Mutual respect and tolerance of those with different faiths and beliefs

Blessed Sacrament Catholic Primary is in an area which is culturally diverse and we are proud to promote and celebrate our different backgrounds and beliefs. Mutual respect is at the heart of our aims and ethos – To develop understanding of and respect for a wide range of religious values, languages and cultural traditions and different ways of life – and it’s one of our three school rules: We respect everyone and everything.

Our pupils know and understand that it is expected and imperative that respect is shown to everyone, whatever differences we may have, and to everything, whether it is a school resource, a religious belief or whatever. Children learn that their behaviour choices have an effect on their own rights and those of others. All members of the school community should treat each other with respect.

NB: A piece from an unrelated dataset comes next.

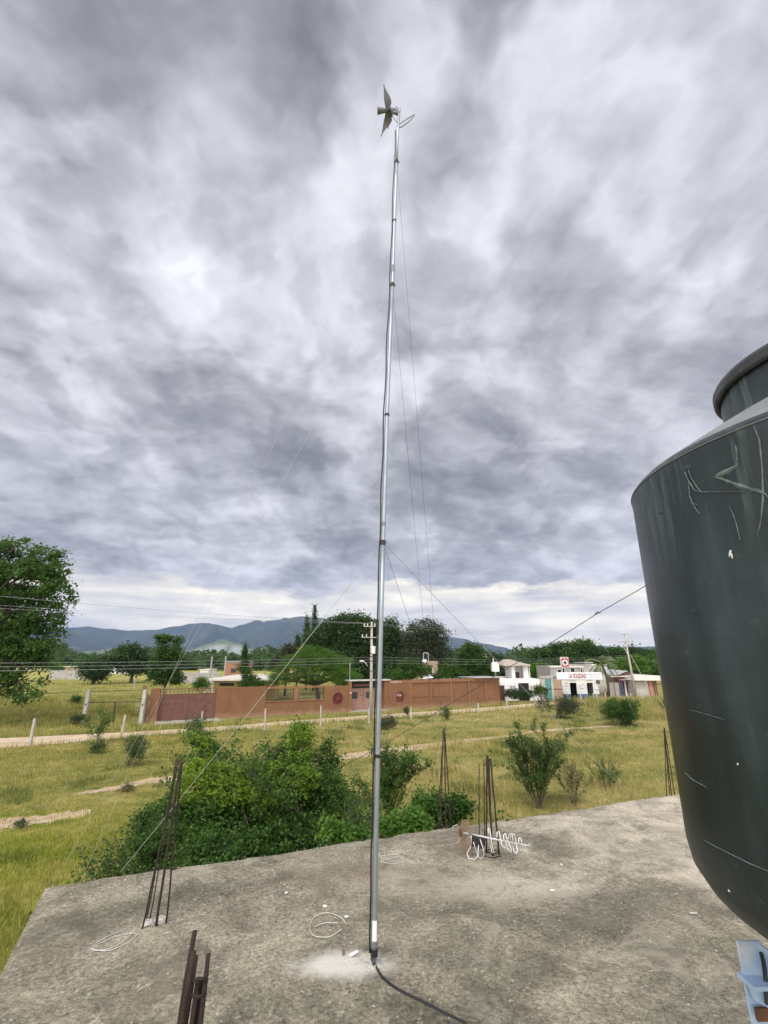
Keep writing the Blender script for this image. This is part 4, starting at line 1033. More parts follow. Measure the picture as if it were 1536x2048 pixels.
for a, b_ in ((437, 466), (474, 490), (515, 524)):
    w_ = pb(yh, 'window', 'glass', (X(a, Y), X(b_, Y), Y - .03, Y + .05, Z(1372, Y) , zr - .25))
    pb(w_, 'frame', 'cream', (X(a, Y) - .06, X(b_, Y) + .06, Y - .05, Y - .031, zr - .25, zr - .18))
for a in (412, 428, 505): pb(yh, 'porch_post', 'cream', (X(a, Y) - .09, X(a, Y) + .09, Y - .7, Y - .52, 0, zr - .001))
Y = 78; bh = bld('brick_building', 'unpainted red brick block standing behind the yellow house', 'building', 452, Y)
pb(bh, 'wall', 'brick', (X(452, Y, 1330), X(488, Y, 1330), Y, Y + 5, 0, Z(1325, Y)))
pb(bh, 'slab', 'greywall', (X(451, Y, 1330), X(489, Y, 1330), Y - .1, Y + 5.1, Z(1325, Y) + .001, Z(1324, Y) + .1))
pb(bh, 'window', 'glass', (X(462, Y, 1340), X(472, Y, 1340), Y - .04, Y + .02, Z(1345, Y), Z(1337, Y)))
for px, r0, r1, lab in ((420, 1350, 1313, 'left'), (448, 1350, 1312, 'right')):
    Y = 74; mb = MB(); q = P(px, 1350, Y); tag(mb.tube([(q.x, Y, 0), (q.x + .05, Y, Z(r1, Y))], [.16, .10], 8).build('utility_pole', M['polec']), f'pale distant concrete pole, {lab} one of the two above the yellow house', 'pole')
def farwall(px0, px1, r0, r1, Y, mat, label, name='field_wall', post=None):
    t = bld(name, label, 'wall', px0, Y); zb = 0; x0, x1 = X(px0, Y, r1), X(px1, Y, r1)
    pb(t, 'wall', mat, (x0, x1, Y, Y + .3, 0, Z(r0, Y)))
    k = MB(); n = max(2, int((x1 - x0) / 4))
    for i in range(n + 1): k.bb(x0 + (x1 - x0) * i / n - .12, x0 + (x1 - x0) * i / n + .12, Y - .06, Y - .001, 0, Z(r0, Y) + .08)
    k.build('pilasters', M['greywall'], t); return t
farwall(355, 436, 1345, 1361, 96, 'greywall', 'pale far boundary wall seen left of the yellow house')
farwall(100, 168, 1341, 1354, 112, 'greywall', 'pale far boundary wall at left, beyond the yellow field')
for (px0, px1, r0, Y, mat, lab) in ((120, 150, 1334, 128, 'tan', 'tiny cream house behind the far wall at left'), (205, 238, 1332, 150, 'whitewall', 'tiny white house glimpsed between the dark far trees'), (395, 412, 1340, 130, 'whitewall', 'tiny white house far off above the pale boundary wall')):
    t = bld('far_house', lab, 'house', px0, Y); x0, x1 = X(px0, Y), X(px1, Y); zt_ = Z(r0, Y)
    pb(t, 'wall', mat, (x0, x1, Y, Y + 6, 0, zt_)); pb(t, 'roof', 'roofsheet', (x0 - .3, x1 + .3, Y - .3, Y + 6.3, zt_ + .001, zt_ + .2))
    w_ = (x1 - x0); pb(t, 'window', 'glass', (x0 + w_ * .2, x0 + w_ * .4, Y - .03, Y + .02, zt_ - 1.6, zt_ - .6)); pb(t, 'door', 'iron', (x0 + w_ * .6, x0 + w_ * .78, Y - .03, Y + .02, 0, zt_ - .7))

# house behind the big trees (tank, railing, white awning)
Y = 62; t = bld('hidden_house', 'weathered tan two storey house half hidden by trees above the brown wall', 'house', 850, Y)
pb(t, 'wall', 'tan', (X(850, Y), X(878, Y), Y, Y + 5, 0, Z(1322, Y)))
pb(t, 'window', 'darkhole', (X(861, Y), X(865, Y), Y - .04, Y + .02, Z(1346, Y), Z(1336, Y)))
pb(t, 'pillar', 'cream', (X(865.5, Y), X(868.5, Y), Y - .12, Y - .041, 0, Z(1335, Y)))
mb = MB(); z0, z1 = Z(1322, Y), Z(1306, Y)
for x in (X(849, Y), X(859, Y)): mb.tube([(x, Y + .3, z0), (x, Y + .3, z1)], .045, 6)
mb.tube([(X(849, Y), Y + .3, z1), (X(859, Y), Y + .3, z1)], .045, 6); mb.build('roof_frame', M['alu'], t)
mb = MB(); xa, xb = X(846, Y - 3), X(868, Y - 3); mb.prism([(xa, Y - 3, Z(1358, Y - 3)), (xb, Y - 3, Z(1356, Y - 3)), (xb - .3, Y - 1, Z(1351, Y - 3)), (xa + .2, Y - 1, Z(1352, Y - 3))], (0, 0, .06)); mb.build('awning', M['whitewall'], t)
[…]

Specific examples of how we at Blessed Sacrament Catholic Primary School enhance pupils understanding and respect for different faiths and beliefs are:

  • through Religious Education ‘Come and See’, prayer, Circle Time, Phase assemblies and in other lessons where we might develop awareness and appreciation of other cultures (in English through fiction and in Art by considering culture from other parts of the world, for example)

  • enjoying a depth and breadth of study during regular Themed Weeks for Art, DT, Spanish, Music and Science where sometimes we will celebrate and enjoy learning about the differences in countries and cultures around the world (whilst at other times we might consider groups or individuals who might be vulnerable in some way, such as those with mental health issues or the homeless).


    Sadly, no school can guarantee that there will never be instances which are contrary to this value. At Blessed Sacrament Catholic Primary School, such instances are extremely rare. They are treated seriously in line with our Behaviour Management Policy.